Learning tactics and combinations will help you improve, they are moves with short-term plans and goals of winning material or checkmating your opponent, but winning a game, at least consistently, requires good chess strategy.
How To Practice Chess Strategy
Practicing chess tactics is easy; you eat your vegetables and do puzzles. But how do you improve in chess strategy? There are several ways to enhance your strategic abilities.
1. Study Through Chess Books
Learning chess strategy is something that can be learned from books! I’ve already mentioned Yasser’s Winning Chess Strategy, but there are a number of other great resources out there that delve into deeper chess strategies. I also recommend How to Reassess Your Chess by Jeremy Silman.
2. Study Grandmaster Games
Grandmasters are there for a reason. They are masters of strategy. By studying their games you can often learn important elements of strategy that you might normally miss. I recommend playing out the game on a chessboard, with a book or annotations, and asking “why.” Why did they play this move?
3. Learn From a Chess Coach
Chess coaches can be a great resource for learning chess strategy. Because chess strategy involves understanding the game on a deeper level, having someone to explain those concepts can be helpful. If you're looking for a chess coach, I recommend checking your local chess club or searching online on Lichess.

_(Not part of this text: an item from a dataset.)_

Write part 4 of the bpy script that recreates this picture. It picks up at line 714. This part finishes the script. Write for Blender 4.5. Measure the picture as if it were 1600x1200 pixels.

Combining Chess Tactics and Chess Strategy
The key to playing good chess and furthering your chess growth is by combining your tactics with chess strategy. These ideas do not exist in isolation; they are the seeds you plant, the crops you grow, and the vegetables you eat. It is all a complete package. But if you have reached the point where you realize you need a strategy, then that means you are learning. You have mastered the basics, and now you want to make more purposeful moves—moves that propel you toward your goal.